--- start Provided material ---

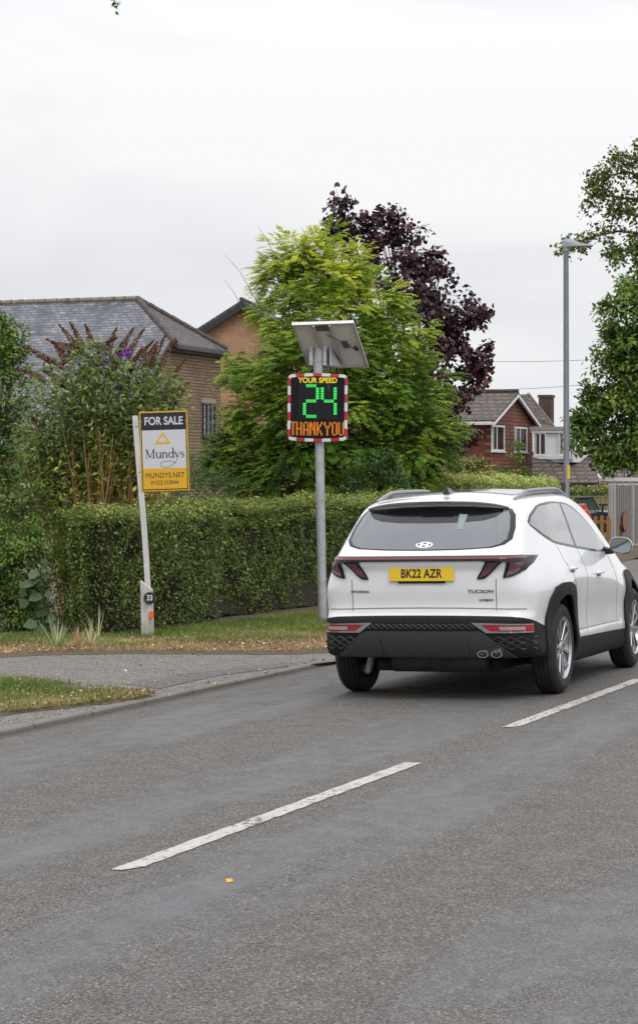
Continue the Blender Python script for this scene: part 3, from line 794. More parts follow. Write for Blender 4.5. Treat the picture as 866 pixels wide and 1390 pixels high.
# ================================================================== speed display on its post
galv = simple('galvanised_steel', (.52, .54, .56), .42, .45, var=.3, scale=9)
white_p = simple('white_paint', (.66, .65, .64), .5, var=.22, scale=10)
def speed_sign():
    Y = 27.4; x0 = (438 - 433) / F * Y
    root = empty('speed_sign', (x0, Y, GZ), 0, 'speed display sign reading 24 THANK YOU on a grey pole with solar panel', 'road sign')
    m = MB(); m.tube([(0, 0, -.1), (-.062, 0, 3.58)], .0535, 20); m.build('pole', galv, root, smooth=40)
    m = MB(); m.lathe([(.001, .006), (.056, .006), (.058, -.03)], 20, Matrix.Translation((-.062, 0, 3.58))); m.build('pole_cap', galv, root, smooth=40)
    # ---- display: local x right, z up, front at -y
    D = empty('display'); D.parent = root; D.location = (-.062, -.10, 2.605); D.rotation_euler = (0, R(.5), R(-3))
    W, H = .362, .395
    def outline(w, h, r, bow=.02, k=7):
        p = []
        for cx, cz, a0 in ((w - r, h - r, 0), (-w + r, h - r, pi / 2), (-w + r, -h + r, pi), (w - r, -h + r, 3 * pi / 2)):
            for j in range(k):
                a = a0 + pi / 2 * j / (k - 1); x = cx + r * cos(a); z = cz + r * sin(a); p.append((x, z))
        q = []
        for i in range(len(p)):
            a, b = p[i], p[(i + 1) % len(p)]; n = 8 if abs(a[0] - b[0]) > .2 else 1
            for j in range(n): q.append((a[0] + (b[0] - a[0]) * j / n, a[1] + (b[1] - a[1]) * j / n))
        return [(x, z + math.copysign(bow, z) * (1 - (x / w)**2) - (0 if z > 0 else 0)) for x, z in q]
    case = simple('display_case', (.16, .16, .17), .5); face = simple('display_face', (.006, .007, .010), .55, spec=.2)
    scr = simple('display_screen', (.010, .011, .014), .45, spec=.25)
    m = MB(); m.prism(outline(W, H, .05), lambda a, b, d: (a, d, b), 0, .07); m.build('casing', case, D, bevel=.004)
    m = MB(); m.prism(outline(W - .035, H - .035, .02, .018), lambda a, b, d: (a, d, b), -.006, .001); m.build('display_face', face, D)
    # red and white retro-reflective border, cut in blocks
    redm = simple('red_reflective', (.46, .018, .035), .4); whm = simple('white_reflective', (.66, .70, .72), .4)
    o_ = outline(W, H, .05); i_ = outline(W - .036, H - .036, .02, .018)
    per = 0; L = []
    for j in range(len(o_)):
        L.append(per); a, b = o_[j], o_[(j + 1) % len(o_)]; per += math.hypot(a[0] - b[0], a[1] - b[1])
    def samp(u, P):
        u = u % per
        for j in range(len(P)):
            e = L[j + 1] if j + 1 < len(P) else per
            if u <= e + 1e-9:
                k = (u - L[j]) / max(1e-9, e - L[j]); a, b = P[j], P[(j + 1) % len(P)]
                return (a[0] + (b[0] - a[0]) * k, a[1] + (b[1] - a[1]) * k)
    nb = 28; 
    for j in range(nb):
        m = MB(); pts_o = [samp(per * (j + k / 6) / nb + .03, o_) for k in range(7)]; pts_i = [samp(per * (j + k / 6) / nb + .03, i_) for k in range(7)]
        m.add([(p[0], -.004, p[1]) for p in pts_o] + [(p[0], -.007, p[1]) for p in pts_i], [(k, k + 1, 8 + k, 7 + k) for k in range(6)])
        m.build('border_block', redm if j % 2 else whm, D)
    m = MB(); m.box((-.235, -.0085, -.14), (.235, -.006, .285)); m.build('led_window', scr, D)
    m = MB(); m.box((.130, -.0098, .205), (.134, -.0086, .285)); m.build('scratch', simple('pale_scratch', (.20, .21, .22), .3), D)
    yel = NT('yellow_lettering').bsdf((.80, .58, .02), .4, emit=(.9, .65, .02), estr=.3)  # printed letters, given a weak glow of their own
    T = Matrix(((1, 0, 0, 0), (0, 0, -1, 0), (0, 1, 0, 0), (0, 0, 0, 1)))
    text_mesh('YOUR SPEED', .088, Matrix.Translation((0, -.009, .325)) @ T, yel, 'display_lettering', D, .001, .0022, .93)
    # 24 in green diode bars; coordinates read from the display in millimetres
    green = emis('green_diodes', (.02, .80, .07), 1.0); greenc = emis('green_diode_cores', (.14, 1.0, .28), 1.25)
    amber = emis('amber_diodes', (1.0, .30, .035), .85)
    def px2(x, y): return ((x - 430) * .00905 * .1 * 10 / 10, 0)
    # zoomed picture: 866 px = 90 px of the photo; 1 photo px = 9.04 mm at this distance
    s = 90 / 866 * 27.4 / F; cx, cz = 432, 515
    def C(u, v): return ((u - cx) * s, (cz - v) * s)
    num = MB(); core = MB()
    def hseg(u0, u1, v):      # horizontal segment made of upright bars
        n = 6
        for i in range(n):
            u = u0 + (u1 - u0) * (i + .5) / n; a = C(u - 7, v + 21); b = C(u + 7, v - 21)
            num.box((a[0], -.0102, a[1]), (b[0], -.0088, b[1])); a = C(u - 3, v + 17); b = C(u + 3, v - 17); core.box((a[0], -.0112, a[1]), (b[0], -.0103, b[1]))
    def vseg(u, v0, v1):
        n = 7
        for i in range(n):
            v = v0 + (v1 - v0) * (i + .5) / n; a = C(u - 21, v + 8); b = C(u + 21, v - 8)
            num.box((a[0], -.0102, a[1]), (b[0], -.0088, b[1])); a = C(u - 17, v + 3.5); b = C(u + 17, v - 3.5); core.box((a[0], -.0112, a[1]), (b[0], -.0103, b[1]))
    hseg(278, 415, 232); vseg(430, 255, 412); hseg(280, 415, 432); vseg(262, 455, 615); hseg(283, 418, 632)
    vseg(492, 252, 412); hseg(514, 645, 432); vseg(660, 250, 410); vseg(663, 455, 610)
    num.build('speed_digits', green, D); core.build('digit_cores', greenc, D)
    glyph = {'T': ["11111", "00100"] + ["00100"] * 9, 'H': ["1001"] * 5 + ["1111"] + ["1001"] * 5,
             'A': ["0110", "1001"] + ["1001"] * 4 + ["1111"] + ["1001"] * 4, 'N': ["1001", "1101", "1101", "1101", "1011", "1011", "1011", "1001", "1001", "1001", "1001"],
             'K': ["1001", "1001", "1010", "1010", "1100", "1100", "1100", "1010", "1010", "1001", "1001"], 'Y': ["10001", "10001", "10001", "01010", "01010"] + ["00100"] * 6,
             'O': ["0110"] + ["1001"] * 9 + ["0110"], 'U': ["1001"] * 10 + ["0110"]}
    th = MB(); u = 82.0
    widths = {'T': 66, 'H': 72, 'A': 80, 'N': 80, 'K': 78, 'Y': 86, 'O': 76, 'U': 70}
    for (chv, u0, u1) in (('T', 84, 146), ('H', 158, 228), ('A', 250, 318), ('N', 334, 402), ('K', 422, 496), ('Y', 520, 606), ('O', 622, 690), ('U', 706, 776)):
        g = glyph[chv]; nc = len(g[0]); nr = len(g)
        pw = (u1 - u0 - 16) / (nc - 1)
        for r_, row in enumerate(g):
            for c_, b_ in enumerate(row):
                if b_ == '1':
                    uu = u0 + 8 + pw * c_; vv = 712 + (872 - 712) * r_ / (nr - 1)
                    for du in (-6, 6):
                        for dv in (-4.5, 4.5):
                            a = C(uu + du - 4.6, vv + dv + 3.6); b = C(uu + du + 4.6, vv + dv - 3.6)
                            th.box((a[0], -.0100, a[1]), (b[0], -.0088, b[1]))
    th.build('message_text', amber, D)
    m = MB()
    for z in (-.26, .26): m.box((-.09, .07, z - .025), (.09, .082, z + .025)); m.lathe([(.058, -.022), (.064, -.022), (.064, .022), (.058, .022)], 18, Matrix.Translation((.0, .10, z)), closed=True)
    m.build('display_bracket', galv, D)
    # ---- solar panel: seen from behind and below
    def P(px, py, Yd): v = at(px, py, Yd); return v - root.location
    A, B, Cc, Dd = P(396, 439.5, 27.02), P(480, 436.5, 27.10), P(500.5, 497, 27.72), P(418, 499.5, 27.64)
    ux = (B - A); uy = (Dd - A); nn = ux.cross(uy).normalized()
    if nn.z < 0: nn = -nn
    pn = empty('solar_panel'); pn.parent = root
    def S(a, b, h): return A + ux * a + uy * b + ((Cc - B) - uy) * a * b + nn * h
    back = simple('panel_backsheet', (.80, .78, .74), .5, var=.08, scale=6); alu = simple('aluminium_frame', (.62, .62, .62), .35, .6, var=.1)
    cell = simple('solar_cells', (.008, .012, .035), .12)
    def slab(a0, a1, b0, b1, h0, h1, mat, nm, par, mb=None):
        mb2 = mb or MB()
        vs = [S(a0, b0, h0), S(a1, b0, h0), S(a1, b1, h0), S(a0, b1, h0), S(a0, b0, h1), S(a1, b0, h1), S(a1, b1, h1), S(a0, b1, h1)]
        mb2.add(vs, [(3, 2, 1, 0), (4, 5, 6, 7), (0, 1, 5, 4), (1, 2, 6, 5), (2, 3, 7, 6), (3, 0, 4, 7)])
        if mb is None: return mb2.build(nm, mat, par)
    slab(.02, .98, .02, .98, .012, .018, back, 'backsheet', pn); slab(.02, .98, .02, .98, .019, .024, cell, 'solar_cells', pn)
    fr = MB()
    for a in ((0, .025, 0, 1), (.975, 1, 0, 1), (.025, .975, 0, .03), (.025, .975, .97, 1)): slab(a[0], a[1], a[2], a[3], -.018, .028, alu, '', None, fr)
    fr.build('frame', alu, pn)
    slab(.70, .79, .42, .56, -.012, .011, simple('junction_box', (.10, .10, .11), .5), 'junction_box', pn)
    m = MB(); q = [S(.79, .49, -.006), S(.84, .55, -.03), S(.90, .50, -.02), S(.93, .56, -.03), S(.90, .62, -.02), S(.86, .55, -.03)]; m.tube(q, .006, 6)
    q = [S(.72, .50, -.01), S(.66, .36, -.03), S(.55, .24, -.04), S(.50, .22, -.05)]; m.tube(q, .004, 6)
    for k in range(9):
        a = k * .7; m.tube([S(.90 + .025 * cos(a), .55 + .03 * sin(a), -.02), S(.90 + .03 * cos(a + 1.5), .55 + .035 * sin(a + 1.5), -.035)], .008, 5)
    m.build('cable', simple('cable_black', (.01, .01, .01), .5), pn)
    # rails and triangular bracket that tilt the panel
    ba = simple('bracket_aluminium', (.58, .58, .57), .4, .5, var=.12)
    for a in (.34, .60): slab(a - .02, a + .02, .03, .97, -.035, .010, alu, 'mounting_rail', pn)
    slab(.36, .58, .03, .17, -.004, .011, simple('dark_plate', (.12, .115, .11), .6), 'top_plate', pn)  # plate of one even dark grey
    m = MB(); px_ = -.058
    top = Vector((px_, -.0, 3.48)); bot = Vector((px_, 0, 3.10))
    for sx in (.075, .150):
        s1 = S(.50 + sx * .6, .25, -.02); s2 = S(.50 + sx * .6, .97, -.02)
        t_ = Vector((px_ + sx, -.01, 3.50)); b_ = Vector((px_ + sx, .0, 3.12)); w_ = Vector((.004, 0, 0))
        for (p, q) in ((t_, s2 + Vector((0, 0, .02))), (b_, s2), (t_, s1), (b_, t_)):
            m.tube([p, q], .012, 6)
        m.prism([(0, 0), (1, 0), (0, 1)], lambda a, b, d: b_ * (1 - a - b) + t_ * b + s2 * a + Vector((d, 0, 0)), -.003, .003)
    m.build('tilt_bracket', ba, pn)
    m = MB()
    m.box((px_ - .105, -.015, 3.12), (px_ - .060, .0, 3.50)); m.box((px_ + .060, -.015, 3.12), (px_ + .105, .0, 3.50))
    m.build('clamp_plate', ba, pn, bevel=.003)
    for z in (3.17, 3.31, 3.46):
        m = MB(); m.lathe([(.054, -.008), (.060, -.008), (.060, .008), (.054, .008)], 20, Matrix.Translation((px_, 0, z)), closed=True)
        m.tube([(px_ - .09, -.02, z), (px_ - .09, -.045, z)], .008, 6); m.tube([(px_ + .09, -.02, z), (px_ + .09, -.045, z)], .008, 6)
        m.build('pole_clamp', galv, pn)
speed_sign()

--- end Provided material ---

**Given exercise:** Pick out every line above that holds the word "picture" and copy it.

**Correct answer:**
Continue the Blender Python script for this scene: part 3, from line 794. More parts follow. Write for Blender 4.5. Treat the picture as 866 pixels wide and 1390 pixels high.
    # zoomed picture: 866 px = 90 px of the photo; 1 photo px = 9.04 mm at this distance